By Wang Xinyue, People’s Daily

Green finance enjoys huge potential in improving environment, tackling climate change, and promoting efficient utilization of resources. In recent years, southwest China’s Chongqing municipality has worked vigorously to develop green finance and establish a long-term mechanism synergizing local governments, banks, and enterprises.
Having launched a series of innovative reform measures, the municipality is seeing fruitful economic and ecological results.
Developing green finance is now a priority for many banks in the municipality, and it covers a wide range of fields, from waste incineration to sewage treatment, from comprehensive governance of coastal lines to energy upgrading, and from green transportation credit to rural housing loans.
“Green finance means high-quality assets for banks,” said an executive with the Chongqing Rural Commercial Bank.
As of the end of this September, Chongqing’s balance of green loans stood at 497.23 billion yuan ($71.63 billion), up 40.2 percent year on year and 32.5 percentage points higher than that for all kinds of loans issued in the municipality. Green loans accounted for nearly 10 percent of all loans, and the municipality issued over 35.7 billion yuan of green bonds, 2.7 times higher than those in early 2019.
“It’s hard to imagine that we were still worrying about our project fund a year ago,” said Luo Li, who heads an ecological tea garden project in Dingshi township, Youyang Tu and Miao autonomous county, Chongqing.
In April 2021, the project had just started and needed a large investment. Therefore, capital shortages remained a major problem.
When the project team was at the end of its tether, it was reached by the Bank of Chongqing, which issued loans to the project.
“Identifying green projects is not an easy job. In the past, it was artificial, which was inefficient,” said Tian Pan, an account manager at the Bank of Chongqing.
Now the bank has launched an intelligent system that is able to perform automatic calculation of projects’ environmental costs and benefits, which significantly improves the efficiency of green project identification, Tian told People’s Daily, adding that Luo’s ecological tea garden project was exactly recommended by the intelligent system.
The intelligent system is a big data-enabled comprehensive service platform for green finance developed by the Chongqing Operations Office of the People’s Bank of China, the country’s central bank.
“Together with the Chongqing Municipal Commission of Development and Reform and the municipality’s bureau of ecology and environment, we made an evaluation standard for recognizing green projects and enterprises, and developed a smart recognition system based on it, which pushes identified green financing demands to financial institutions,” said Han Xintao, deputy director of the financial research department of the PBC Chongqing Operations Office. The system can better match banks with enterprises, he noted.
As of this September, the system had collected and published information about 1,860 green projects and enterprises at the municipal and county levels. In particular, nearly 1,000 of them had gotten in touch with banks.

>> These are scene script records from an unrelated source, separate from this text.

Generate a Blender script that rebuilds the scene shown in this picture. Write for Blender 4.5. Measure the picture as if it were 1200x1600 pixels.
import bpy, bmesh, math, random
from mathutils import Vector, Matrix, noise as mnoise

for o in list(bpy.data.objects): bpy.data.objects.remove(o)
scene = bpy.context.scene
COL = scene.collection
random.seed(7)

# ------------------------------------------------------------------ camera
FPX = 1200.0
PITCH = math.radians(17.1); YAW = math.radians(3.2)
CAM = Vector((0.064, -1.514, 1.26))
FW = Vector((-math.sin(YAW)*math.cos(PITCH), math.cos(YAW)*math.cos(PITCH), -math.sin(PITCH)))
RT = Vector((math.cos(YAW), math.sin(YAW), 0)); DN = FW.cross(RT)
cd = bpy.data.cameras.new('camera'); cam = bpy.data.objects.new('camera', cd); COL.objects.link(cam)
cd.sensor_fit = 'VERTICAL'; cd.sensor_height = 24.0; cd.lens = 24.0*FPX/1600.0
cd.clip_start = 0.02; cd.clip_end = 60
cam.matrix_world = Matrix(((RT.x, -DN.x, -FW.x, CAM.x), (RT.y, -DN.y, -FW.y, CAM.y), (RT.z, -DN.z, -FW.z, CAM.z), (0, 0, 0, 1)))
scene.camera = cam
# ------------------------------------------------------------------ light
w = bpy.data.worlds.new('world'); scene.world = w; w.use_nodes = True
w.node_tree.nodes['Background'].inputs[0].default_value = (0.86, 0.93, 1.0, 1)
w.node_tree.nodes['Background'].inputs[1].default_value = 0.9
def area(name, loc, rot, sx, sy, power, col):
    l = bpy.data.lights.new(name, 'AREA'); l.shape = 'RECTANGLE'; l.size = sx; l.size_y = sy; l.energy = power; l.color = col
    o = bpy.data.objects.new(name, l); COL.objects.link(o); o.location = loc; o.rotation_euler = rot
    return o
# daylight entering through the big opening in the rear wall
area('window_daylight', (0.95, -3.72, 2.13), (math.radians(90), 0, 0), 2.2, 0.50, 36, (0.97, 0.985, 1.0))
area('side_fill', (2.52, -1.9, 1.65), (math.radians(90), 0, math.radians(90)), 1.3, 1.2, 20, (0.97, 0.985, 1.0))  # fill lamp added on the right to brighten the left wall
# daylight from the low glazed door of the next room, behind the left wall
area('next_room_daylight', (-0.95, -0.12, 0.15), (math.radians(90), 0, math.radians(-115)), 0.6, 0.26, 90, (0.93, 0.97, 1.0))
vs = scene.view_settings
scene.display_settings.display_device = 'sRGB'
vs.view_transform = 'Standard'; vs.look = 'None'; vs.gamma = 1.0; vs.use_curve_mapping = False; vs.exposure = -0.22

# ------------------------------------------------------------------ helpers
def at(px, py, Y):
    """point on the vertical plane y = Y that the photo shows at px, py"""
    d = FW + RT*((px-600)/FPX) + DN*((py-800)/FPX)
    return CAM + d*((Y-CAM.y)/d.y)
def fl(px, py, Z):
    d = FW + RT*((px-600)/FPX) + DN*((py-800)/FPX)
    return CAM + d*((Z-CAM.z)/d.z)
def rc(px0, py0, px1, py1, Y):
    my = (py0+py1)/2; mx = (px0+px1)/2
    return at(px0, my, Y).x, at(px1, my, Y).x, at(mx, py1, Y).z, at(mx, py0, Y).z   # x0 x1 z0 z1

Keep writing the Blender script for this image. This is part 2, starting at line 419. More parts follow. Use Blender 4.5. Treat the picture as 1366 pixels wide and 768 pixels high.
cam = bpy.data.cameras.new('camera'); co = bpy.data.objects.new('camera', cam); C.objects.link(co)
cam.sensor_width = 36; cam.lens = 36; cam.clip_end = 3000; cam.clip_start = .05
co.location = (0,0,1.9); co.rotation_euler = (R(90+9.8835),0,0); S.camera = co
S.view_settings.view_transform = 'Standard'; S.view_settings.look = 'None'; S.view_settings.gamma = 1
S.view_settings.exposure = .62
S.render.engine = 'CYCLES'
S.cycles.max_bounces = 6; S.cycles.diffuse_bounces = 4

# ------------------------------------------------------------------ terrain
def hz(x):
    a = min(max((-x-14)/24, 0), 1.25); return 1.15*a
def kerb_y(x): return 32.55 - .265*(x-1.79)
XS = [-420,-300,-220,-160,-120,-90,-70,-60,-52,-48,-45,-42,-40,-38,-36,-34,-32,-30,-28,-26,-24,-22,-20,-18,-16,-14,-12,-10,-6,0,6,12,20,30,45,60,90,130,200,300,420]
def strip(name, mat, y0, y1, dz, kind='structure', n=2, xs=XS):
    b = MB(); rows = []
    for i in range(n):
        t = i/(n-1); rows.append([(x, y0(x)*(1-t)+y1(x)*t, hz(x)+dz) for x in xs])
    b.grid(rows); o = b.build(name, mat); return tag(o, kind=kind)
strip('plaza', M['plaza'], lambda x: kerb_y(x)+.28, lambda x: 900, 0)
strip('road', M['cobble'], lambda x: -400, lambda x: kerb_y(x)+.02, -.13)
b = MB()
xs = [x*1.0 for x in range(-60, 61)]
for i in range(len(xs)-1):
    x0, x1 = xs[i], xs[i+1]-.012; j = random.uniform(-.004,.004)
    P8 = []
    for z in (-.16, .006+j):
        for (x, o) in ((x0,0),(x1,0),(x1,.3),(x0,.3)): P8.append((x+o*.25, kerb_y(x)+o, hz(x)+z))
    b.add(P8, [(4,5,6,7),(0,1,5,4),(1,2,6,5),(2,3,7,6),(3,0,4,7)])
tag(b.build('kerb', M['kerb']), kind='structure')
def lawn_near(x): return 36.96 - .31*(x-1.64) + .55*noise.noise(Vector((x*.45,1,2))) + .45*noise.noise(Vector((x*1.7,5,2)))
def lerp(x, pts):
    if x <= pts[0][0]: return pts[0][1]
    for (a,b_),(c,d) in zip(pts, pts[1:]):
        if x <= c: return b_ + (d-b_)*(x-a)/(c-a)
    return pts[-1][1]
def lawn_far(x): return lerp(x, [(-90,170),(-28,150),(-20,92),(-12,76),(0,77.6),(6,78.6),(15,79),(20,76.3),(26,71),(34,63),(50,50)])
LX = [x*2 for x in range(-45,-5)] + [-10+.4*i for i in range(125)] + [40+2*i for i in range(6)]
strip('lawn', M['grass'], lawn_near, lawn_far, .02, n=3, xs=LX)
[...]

Chongqing, as one of the six major traditional industrial bases in China, faces a heavy task of industrial upgrading. Therefore, the municipality has constantly upgraded its mechanisms to encourage financial institutions to optimize the allocation of low-carbon resources and advance the green transition of the real economy.
“I never thought that I could apply for loans with pollution discharge rights, and the interest is lower than that of regular loans,” said an executive of Chongqing Polycomp International Corporation, which manufactures fiberglass, after receiving a pledge loan of 100 million yuan.
The company is recognized by the Ministry of Industry and Information Technology as a “green factory.” It introduces advanced waste disposal technologies to control pollutants.
Upon learning the company’s demand to expand its scale, the Bank of Chongqing reached it and volunteered to provide a pledge loan, which turned the company’s “fixed” pollution discharge rights into flexible capital that helps it reduce energy consumption and improve the ecological environment.
“In the future, Chongqing will keep promoting supply-side structural reform and upgrading its traditional industries. Green transition is an inevitability, and green finance enjoys rich opportunities for development,” said Huang Yingjun, professor with the School of Economics and Business Administration, Chongqing University.